Les acheteurs sont aussi bien des touristes, curieux d'"emporter des souvenirs", que des Turcs, qui portent ces vêtements lors des rassemblements place Taksim. "Une manière d'affirmer ses opinions", estime Roy.
Contrairement à la vente des tasses et des t-shirts, certains produits ont été créés pour aider directement les personnes emprisonnées lors de ces manifestations.
Une styliste a lancé des sacs en toile, flanqués de photos devenues très célèbres de la contestation. L'objectif est d'utiliser les fonds récoltés pour aider les femmes emprisonnées à s'acheter les produits de première nécessité.
La presse satirique a elle aussi tiré son épingle du jeu. "Nous vendons beaucoup plus les mensuels qui ont fait leur couverture sur Gezi, et qui les soutiennent, que les quotidiens nationaux", explique Ergül, 50 ans, gérant d'un kiosque sur la place Taksim. Éberlué, il dit en vendre "des centaines et des centaines par mois, c'est incroyable". Dans les librairies, les premiers livres publiés sur la contestation rencontrent un succès fou.
Imprimé pour la 11e fois en moins d'un mois, "Les 30 jours qui ont secoué la Turquie - la résistance du parc Gezi", d'Emre Kongar et Aykut Küçükkaya, rencontre un très grand succès.

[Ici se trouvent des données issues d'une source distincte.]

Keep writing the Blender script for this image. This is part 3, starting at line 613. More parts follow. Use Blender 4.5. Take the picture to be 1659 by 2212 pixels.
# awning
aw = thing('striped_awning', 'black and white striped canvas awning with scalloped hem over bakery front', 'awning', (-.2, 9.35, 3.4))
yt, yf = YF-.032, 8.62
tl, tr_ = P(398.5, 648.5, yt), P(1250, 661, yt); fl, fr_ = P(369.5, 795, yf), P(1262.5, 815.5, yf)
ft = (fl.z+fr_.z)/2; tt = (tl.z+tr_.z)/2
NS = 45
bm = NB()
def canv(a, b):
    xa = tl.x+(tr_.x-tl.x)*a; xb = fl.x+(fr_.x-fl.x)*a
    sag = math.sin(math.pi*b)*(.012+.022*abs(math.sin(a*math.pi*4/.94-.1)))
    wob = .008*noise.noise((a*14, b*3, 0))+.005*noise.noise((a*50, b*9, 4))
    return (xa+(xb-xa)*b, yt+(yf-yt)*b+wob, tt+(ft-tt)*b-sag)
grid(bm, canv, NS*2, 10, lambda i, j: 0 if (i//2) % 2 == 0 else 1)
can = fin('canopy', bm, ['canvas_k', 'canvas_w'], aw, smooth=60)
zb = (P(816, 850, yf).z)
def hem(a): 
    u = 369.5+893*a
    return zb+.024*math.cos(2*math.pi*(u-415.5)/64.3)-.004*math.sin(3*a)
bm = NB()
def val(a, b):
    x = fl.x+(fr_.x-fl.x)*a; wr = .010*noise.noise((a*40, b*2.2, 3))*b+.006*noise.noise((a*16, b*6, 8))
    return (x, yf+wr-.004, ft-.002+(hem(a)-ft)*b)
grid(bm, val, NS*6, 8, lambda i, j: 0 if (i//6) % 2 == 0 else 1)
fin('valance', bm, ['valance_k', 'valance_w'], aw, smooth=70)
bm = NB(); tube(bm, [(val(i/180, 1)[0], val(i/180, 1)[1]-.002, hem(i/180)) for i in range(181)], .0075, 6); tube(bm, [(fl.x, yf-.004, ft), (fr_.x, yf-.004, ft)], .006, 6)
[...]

"Le livre s'achète partout en Turquie, pas seulement dans les grandes villes", explique la maison d'édition Cumhuriyet Kitaplari.
Au-delà du récit détaillé des manifestations, l'ouvrage étudie aussi le mouvement: près de 60% des manifestants ont rejoint le mouvement parce qu'ils avaient le sentiment que "leurs libertés diminuaient jour après jour", et pour 69% d'entre eux, c'est à travers les réseaux sociaux qu'ils se sont informés et se sont mobilisés. Le sondage a été réalisé les 6 et 7 juin auprès de 4.411 personnes.
"Le livre se vend tellement bien que nous n'arrivons pas à répondre à toute la demande et à approvisionner les magasins", conclut Cumhuriyet Kitaplari.